Para Luciano Nakabashi, professor doutor do Departamento de Economia da Faculdade de Economia, Administração e Contabilidade de Ribeirão Preto da Universidade de São Paulo (FEARP-USP), os quase R$ 5 bilhões previstos no orçamento do próximo ano representam um valor bastante expressivo e relevante, mas isso deve ser visto com certo distanciamento. “Uma estimativa pode ser frustrada, por isso, pede-se muita cautela ao olhar estes números. Daí a importância da transparência, além de um planejamento sério e real”, enfatiza.

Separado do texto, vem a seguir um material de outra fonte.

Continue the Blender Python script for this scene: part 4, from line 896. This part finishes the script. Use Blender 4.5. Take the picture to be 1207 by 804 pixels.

A Lei Orçamentária Anual (LOA) é um dos instrumentos legais de gestão pública de aplicação dos recursos. Há ainda a Lei de Diretrizes Orçamentárias (LDO), que aponta as prioridades do município para o ano seguinte e o Plano Plurianual (PPA), que é o planejamento de longo prazo do município. Todos estes instrumentos de gestão guardam relação direta entre si e são aprovados e fiscalizados pelo Legislativo Municipal, sociedade civil organizada, Tribunal de Contas e Secretaria do Tesouro Nacional, entre outros. 

 

Distribuição dos recursos


A distribuição dos recursos da LOA levam em consideração três áreas prioritárias: saúde, educação e assistência social. Segundo a Secretaria de Fazenda de Ribeirão Preto, no caso da saúde, a aplicação constitucional é de 15% da Receita Total de Impostos. No entanto, a previsão é aplicar 35%, o que representa R$ 894.411.460,00, ou seja, 133% a mais do que a determinação legal.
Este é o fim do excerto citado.